*SHORT EXERCISE*. Copy all the entries word for word, but omit the pictures.

AVAILABLE DATA start

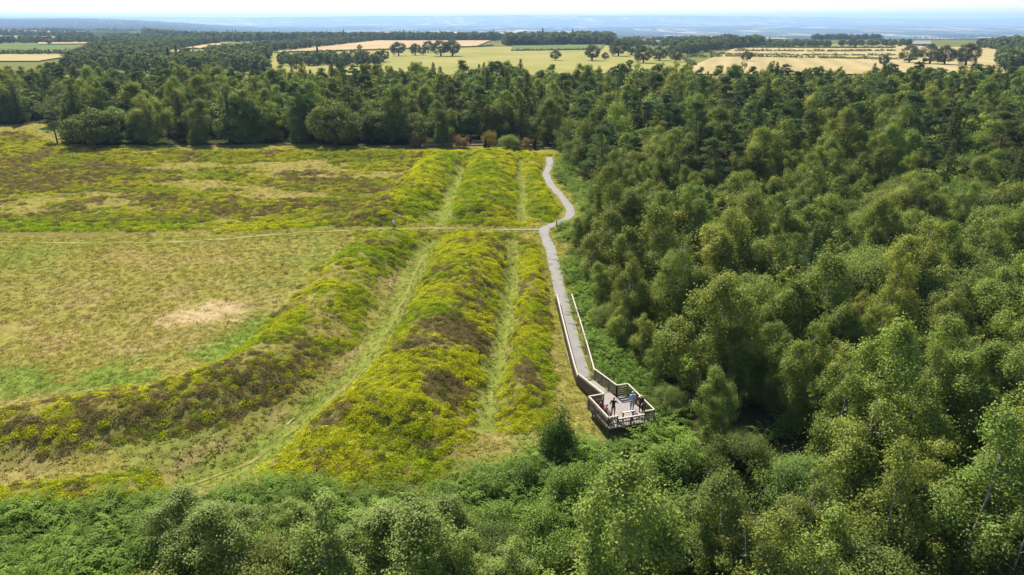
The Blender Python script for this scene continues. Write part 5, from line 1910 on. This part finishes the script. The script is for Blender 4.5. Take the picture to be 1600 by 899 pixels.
# farm among the trees
M_BRICK = plain('farm_brick', (0.30, 0.20, 0.15), 0.9, 0.15, 0.5)
M_ROOF = plain('red_pantile', (0.52, 0.20, 0.10), 0.85, 0.15, 0.4)
M_SLATE = plain('grey_slate', (0.24, 0.22, 0.25), 0.7, 0.15, 0.4)
M_PALE = plain('pale_sheeting', (0.5, 0.5, 0.5), 0.6, 0.1, 0.4)
M_PANE = plain('dark_pane', (0.03, 0.035, 0.04), 0.15, 0.05, 1, 0.5)
def farm(px, py, L, Wd, h, roof, label, ang):
    p = GF(px, py)
    e = empty('farm_building', (float(p[0]), float(p[1]), tz(*p)), ang)
    tag(e, label, 'farmhouse' if 'house' in label else 'barn')
    Quads().box((0, 0, h / 2), (L, Wd, h)).obj('wall', M_BRICK, e)
    q = Quads()
    o = 0.4
    V = [(-L / 2 - o, -Wd / 2 - o, h), (L / 2 + o, -Wd / 2 - o, h), (L / 2 + o, Wd / 2 + o, h), (-L / 2 - o, Wd / 2 + o, h), (-L / 2 - o, 0, h + Wd * 0.42), (L / 2 + o, 0, h + Wd * 0.42)]
    bmx = bmesh.new()
    vv = [bmx.verts.new((a, b, c + 0.01)) for a, b, c in V]
    for f in ((0, 1, 5, 4), (2, 3, 4, 5), (1, 2, 5), (3, 0, 4), (3, 2, 1, 0)):
        bmx.faces.new([vv[i] for i in f])
    mm = bpy.data.meshes.new('roof')
    bmx.to_mesh(mm)
    bmx.free()
    mm.materials.append(roof)
    ro = link(bpy.data.objects.new('roof', mm), e)
    if 'house' in label:
        for s in (-1, 1):
            Quads().box((s * (L / 2 - 0.8), 0, h + Wd * 0.42 + 0.3), (0.9, 0.9, 1.8)).obj('chimney', M_BRICK, ro)
        for x in np.linspace(-L / 2 + 2, L / 2 - 2, 4):
            for z in (1.6, 4.2):
                Quads().box((x, -Wd / 2 - 0.03, z), (1.1, 0.12, 1.3)).obj('window', M_PANE, e)
    else:
        Quads().box((0, -Wd / 2 - 0.05, 1.7), (3.2, 0.15, 3.4)).obj('door', M_POST, e)
farm(1012, 68.5, 12, 8, 6.0, M_ROOF, 'farmhouse with bright red tiled roof among the trees', 0.25)
farm(1001, 70, 20, 9, 4.5, M_SLATE, 'long barn with grey roof beside the farmhouse', 0.1)
farm(1024, 71, 14, 7, 4.0, M_SLATE, 'low farm outbuilding before the red roofed house', -0.2)
farm(1440, 72.8, 20, 9, 3.2, M_PALE, 'large pale shed at the plateau edge beyond the oak clump', 0.05)

# ------------------------------------------------------------------ air
hb = bmesh.new()
bmesh.ops.create_cube(hb, size=1.0)
hme = bpy.data.meshes.new('haze')
bmesh.ops.transform(hb, matrix=Matrix.Translation((0, 15900, -40)) @ Matrix.Diagonal((72000, 33000, 350, 1)), verts=hb.verts)
hb.to_mesh(hme)
hb.free()
hm_ = bpy.data.materials.new('haze_air')
hm_.use_nodes = True
ht = hm_.node_tree
ht.nodes.clear()
ho = ht.nodes.new('ShaderNodeOutputMaterial')
pvn = ht.nodes.new('ShaderNodeVolumePrincipled')
pvn.inputs['Color'].default_value = (0.44, 0.65, 1.0, 1)
pvn.inputs['Density'].default_value = 0.85e-4
pvn.inputs['Anisotropy'].default_value = 0.15
ht.links.new(pvn.outputs[0], ho.inputs['Volume'])
hme.materials.append(hm_)
hz_o = bpy.data.objects.new('haze', hme)
link(hz_o, kind='stuff')
for o_ in bpy.data.objects:
    if o_.get('label') and len(o_['label'].split()) > 16:
        print('LONG', o_['label'])
print('trees', len(allrows), 'single', len(single), 'heath', len(hx), 'grass', len(gx2), 'bracken', len(bx), 'far', len(wx), 'ground', len(xf), 'zmax', zf.max(), zf.min())
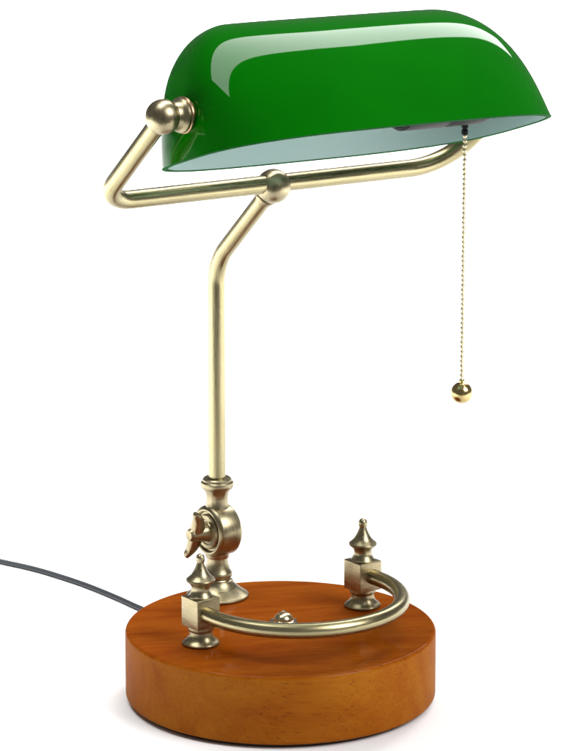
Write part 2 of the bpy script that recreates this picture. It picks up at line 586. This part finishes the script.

AVAILABLE DATA end

*TASK SOLUTION*.
The Blender Python script for this scene continues. Write part 5, from line 1910 on. This part finishes the script. The script is for Blender 4.5. Take the picture to be 1600 by 899 pixels.
# farm among the trees
M_BRICK = plain('farm_brick', (0.30, 0.20, 0.15), 0.9, 0.15, 0.5)
M_ROOF = plain('red_pantile', (0.52, 0.20, 0.10), 0.85, 0.15, 0.4)
M_SLATE = plain('grey_slate', (0.24, 0.22, 0.25), 0.7, 0.15, 0.4)
M_PALE = plain('pale_sheeting', (0.5, 0.5, 0.5), 0.6, 0.1, 0.4)
M_PANE = plain('dark_pane', (0.03, 0.035, 0.04), 0.15, 0.05, 1, 0.5)
def farm(px, py, L, Wd, h, roof, label, ang):
    p = GF(px, py)
    e = empty('farm_building', (float(p[0]), float(p[1]), tz(*p)), ang)
    tag(e, label, 'farmhouse' if 'house' in label else 'barn')
    Quads().box((0, 0, h / 2), (L, Wd, h)).obj('wall', M_BRICK, e)
    q = Quads()
    o = 0.4
    V = [(-L / 2 - o, -Wd / 2 - o, h), (L / 2 + o, -Wd / 2 - o, h), (L / 2 + o, Wd / 2 + o, h), (-L / 2 - o, Wd / 2 + o, h), (-L / 2 - o, 0, h + Wd * 0.42), (L / 2 + o, 0, h + Wd * 0.42)]
    bmx = bmesh.new()
    vv = [bmx.verts.new((a, b, c + 0.01)) for a, b, c in V]
    for f in ((0, 1, 5, 4), (2, 3, 4, 5), (1, 2, 5), (3, 0, 4), (3, 2, 1, 0)):
        bmx.faces.new([vv[i] for i in f])
    mm = bpy.data.meshes.new('roof')
    bmx.to_mesh(mm)
    bmx.free()
    mm.materials.append(roof)
    ro = link(bpy.data.objects.new('roof', mm), e)
    if 'house' in label:
        for s in (-1, 1):
            Quads().box((s * (L / 2 - 0.8), 0, h + Wd * 0.42 + 0.3), (0.9, 0.9, 1.8)).obj('chimney', M_BRICK, ro)
        for x in np.linspace(-L / 2 + 2, L / 2 - 2, 4):
            for z in (1.6, 4.2):
                Quads().box((x, -Wd / 2 - 0.03, z), (1.1, 0.12, 1.3)).obj('window', M_PANE, e)
    else:
        Quads().box((0, -Wd / 2 - 0.05, 1.7), (3.2, 0.15, 3.4)).obj('door', M_POST, e)
farm(1012, 68.5, 12, 8, 6.0, M_ROOF, 'farmhouse with bright red tiled roof among the trees', 0.25)
farm(1001, 70, 20, 9, 4.5, M_SLATE, 'long barn with grey roof beside the farmhouse', 0.1)
farm(1024, 71, 14, 7, 4.0, M_SLATE, 'low farm outbuilding before the red roofed house', -0.2)
farm(1440, 72.8, 20, 9, 3.2, M_PALE, 'large pale shed at the plateau edge beyond the oak clump', 0.05)

# ------------------------------------------------------------------ air
hb = bmesh.new()
bmesh.ops.create_cube(hb, size=1.0)
hme = bpy.data.meshes.new('haze')
bmesh.ops.transform(hb, matrix=Matrix.Translation((0, 15900, -40)) @ Matrix.Diagonal((72000, 33000, 350, 1)), verts=hb.verts)
hb.to_mesh(hme)
hb.free()
hm_ = bpy.data.materials.new('haze_air')
hm_.use_nodes = True
ht = hm_.node_tree
ht.nodes.clear()
ho = ht.nodes.new('ShaderNodeOutputMaterial')
pvn = ht.nodes.new('ShaderNodeVolumePrincipled')
pvn.inputs['Color'].default_value = (0.44, 0.65, 1.0, 1)
pvn.inputs['Density'].default_value = 0.85e-4
pvn.inputs['Anisotropy'].default_value = 0.15
ht.links.new(pvn.outputs[0], ho.inputs['Volume'])
hme.materials.append(hm_)
hz_o = bpy.data.objects.new('haze', hme)
link(hz_o, kind='stuff')
for o_ in bpy.data.objects:
    if o_.get('label') and len(o_['label'].split()) > 16:
        print('LONG', o_['label'])
print('trees', len(allrows), 'single', len(single), 'heath', len(hx), 'grass', len(gx2), 'bracken', len(bx), 'far', len(wx), 'ground', len(xf), 'zmax', zf.max(), zf.min())
Write part 2 of the bpy script that recreates this picture. It picks up at line 586. This part finishes the script.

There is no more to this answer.